If you're going to make blanket statements about groups of teachers, get your facts right.
I think the author makes two
I think the author makes two major oversights.
First, we need to keep in mind that supporting "labor issues" in this debate is just supporting the teachers. The author is quick to dismiss teachers and their union as stiffling progress, but I think we should be conscious of what teachers need to do their job - after all, these are the only ones spending their whole days and even their careers in the classroom with kids. By putting admistration of schools at odds with teachers, the Rhee-style education reforms are doing kids no favors. Listening to teachers means paying attention to their only independent representatives- the union.
Second, to say that teachers are stifling progress unilaterally is to blame teachers for the shortcomings of education. I'm not insisting that every teacher is perfect as is, nor that teachers should be allowed unilateral decision-making power over their own working conditions, but we should not treat educators as second-rate. We need to ensure good teachers who can gain experience. Turnover in the education system serves noone. New educators bring energy, but there is a big learning curve to any job and kids deserve teachers who are ready to teach.

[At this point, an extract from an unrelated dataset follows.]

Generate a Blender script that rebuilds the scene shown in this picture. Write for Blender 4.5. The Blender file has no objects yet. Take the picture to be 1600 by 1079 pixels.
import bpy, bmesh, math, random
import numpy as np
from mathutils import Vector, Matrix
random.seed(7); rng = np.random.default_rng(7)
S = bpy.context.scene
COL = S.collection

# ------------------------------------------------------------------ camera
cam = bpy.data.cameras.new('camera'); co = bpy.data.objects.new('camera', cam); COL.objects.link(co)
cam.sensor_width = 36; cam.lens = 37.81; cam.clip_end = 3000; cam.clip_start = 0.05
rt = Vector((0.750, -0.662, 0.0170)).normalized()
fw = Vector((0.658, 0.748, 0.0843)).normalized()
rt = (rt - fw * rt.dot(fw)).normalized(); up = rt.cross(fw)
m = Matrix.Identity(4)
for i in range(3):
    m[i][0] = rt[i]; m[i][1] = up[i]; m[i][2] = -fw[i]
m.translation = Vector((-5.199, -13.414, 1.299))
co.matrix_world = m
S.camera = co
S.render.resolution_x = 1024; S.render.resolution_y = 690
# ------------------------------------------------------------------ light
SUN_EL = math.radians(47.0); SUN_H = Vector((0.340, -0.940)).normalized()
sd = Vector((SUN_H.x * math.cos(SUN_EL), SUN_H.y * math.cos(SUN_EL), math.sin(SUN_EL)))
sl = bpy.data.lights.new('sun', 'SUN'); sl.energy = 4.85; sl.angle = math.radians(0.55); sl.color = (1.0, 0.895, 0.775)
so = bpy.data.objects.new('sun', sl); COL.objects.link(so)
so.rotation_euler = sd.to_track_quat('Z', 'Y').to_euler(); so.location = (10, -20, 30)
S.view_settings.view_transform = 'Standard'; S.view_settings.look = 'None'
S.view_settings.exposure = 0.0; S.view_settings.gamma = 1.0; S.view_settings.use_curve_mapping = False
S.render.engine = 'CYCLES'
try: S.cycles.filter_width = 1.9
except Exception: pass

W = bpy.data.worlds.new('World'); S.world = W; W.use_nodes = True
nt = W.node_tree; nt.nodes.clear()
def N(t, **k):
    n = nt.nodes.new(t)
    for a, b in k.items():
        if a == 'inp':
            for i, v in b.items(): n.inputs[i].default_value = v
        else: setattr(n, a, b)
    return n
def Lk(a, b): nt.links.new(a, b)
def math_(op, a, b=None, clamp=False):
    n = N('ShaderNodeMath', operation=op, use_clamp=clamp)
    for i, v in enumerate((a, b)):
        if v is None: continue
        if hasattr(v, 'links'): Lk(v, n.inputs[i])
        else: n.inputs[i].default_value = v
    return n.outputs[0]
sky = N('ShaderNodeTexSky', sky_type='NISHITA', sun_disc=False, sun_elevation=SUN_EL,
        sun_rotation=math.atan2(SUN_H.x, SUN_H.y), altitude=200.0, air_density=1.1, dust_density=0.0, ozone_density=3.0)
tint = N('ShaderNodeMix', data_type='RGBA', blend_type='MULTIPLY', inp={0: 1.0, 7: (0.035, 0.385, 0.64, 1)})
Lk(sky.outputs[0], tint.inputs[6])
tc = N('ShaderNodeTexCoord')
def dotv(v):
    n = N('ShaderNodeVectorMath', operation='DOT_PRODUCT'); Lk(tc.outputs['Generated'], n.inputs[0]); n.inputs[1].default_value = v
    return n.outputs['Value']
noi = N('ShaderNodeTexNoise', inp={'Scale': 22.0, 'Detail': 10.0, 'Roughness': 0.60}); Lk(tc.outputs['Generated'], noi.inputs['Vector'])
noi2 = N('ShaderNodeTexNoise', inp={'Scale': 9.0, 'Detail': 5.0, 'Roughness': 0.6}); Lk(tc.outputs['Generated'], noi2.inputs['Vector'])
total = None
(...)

I don't mean to dismiss teach for America or even the reform movmenet- for I believe they are keys parts of the next steps to education- but we should do so With educators o all walks of life instead of alienating the folks we are hoping to motivate.
"Many education experts
"Many education experts criticize unions ... which they claim hold teacher’s interests as employees as a main priority, rather than protect the best interests of students." --- The thing that Rhee seems to be forgetting is that BOTH teachers and students are important in the whole debate over education reform, as well as parents, community members, school administrators, tax payers, etc. and, yes, the teacher's union. The quality of education becomes most obvious in students' performance, but teachers will not be very effective if their basic rights in the workplace are being disrespected.